== Available data ==

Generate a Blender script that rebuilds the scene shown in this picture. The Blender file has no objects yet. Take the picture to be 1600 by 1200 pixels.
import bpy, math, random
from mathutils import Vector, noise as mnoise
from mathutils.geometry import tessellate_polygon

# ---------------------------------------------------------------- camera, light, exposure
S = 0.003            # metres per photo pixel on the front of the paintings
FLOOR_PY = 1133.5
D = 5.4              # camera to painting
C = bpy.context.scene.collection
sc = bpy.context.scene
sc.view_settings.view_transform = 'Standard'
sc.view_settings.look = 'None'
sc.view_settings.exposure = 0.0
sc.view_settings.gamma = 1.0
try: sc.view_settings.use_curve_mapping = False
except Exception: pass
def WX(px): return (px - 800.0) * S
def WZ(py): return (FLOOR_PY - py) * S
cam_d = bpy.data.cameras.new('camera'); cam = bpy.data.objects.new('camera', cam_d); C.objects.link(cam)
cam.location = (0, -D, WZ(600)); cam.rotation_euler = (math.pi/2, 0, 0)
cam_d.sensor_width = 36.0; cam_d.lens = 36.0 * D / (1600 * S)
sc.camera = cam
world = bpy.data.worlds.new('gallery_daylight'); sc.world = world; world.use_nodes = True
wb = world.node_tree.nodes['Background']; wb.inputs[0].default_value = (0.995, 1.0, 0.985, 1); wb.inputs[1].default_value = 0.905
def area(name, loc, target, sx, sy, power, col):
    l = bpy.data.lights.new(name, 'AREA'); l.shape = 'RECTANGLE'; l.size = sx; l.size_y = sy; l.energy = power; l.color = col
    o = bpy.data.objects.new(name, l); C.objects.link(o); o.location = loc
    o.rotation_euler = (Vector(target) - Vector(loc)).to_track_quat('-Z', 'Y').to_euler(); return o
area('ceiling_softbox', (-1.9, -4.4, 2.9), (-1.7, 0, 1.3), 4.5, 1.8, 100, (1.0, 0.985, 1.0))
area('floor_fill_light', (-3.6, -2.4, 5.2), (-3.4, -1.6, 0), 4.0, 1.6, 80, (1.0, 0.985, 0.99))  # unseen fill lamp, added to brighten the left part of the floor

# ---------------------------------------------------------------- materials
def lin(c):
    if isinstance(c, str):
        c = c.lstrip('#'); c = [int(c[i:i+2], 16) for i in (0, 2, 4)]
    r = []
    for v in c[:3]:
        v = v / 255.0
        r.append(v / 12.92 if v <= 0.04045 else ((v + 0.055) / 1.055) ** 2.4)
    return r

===

▶ Task statement: Reproduce verbatim only this range: the first line of the material through the line that contains "from mathutils.geometry import", inclusive.

▶ Written response:
Generate a Blender script that rebuilds the scene shown in this picture. The Blender file has no objects yet. Take the picture to be 1600 by 1200 pixels.
import bpy, math, random
from mathutils import Vector, noise as mnoise
from mathutils.geometry import tessellate_polygon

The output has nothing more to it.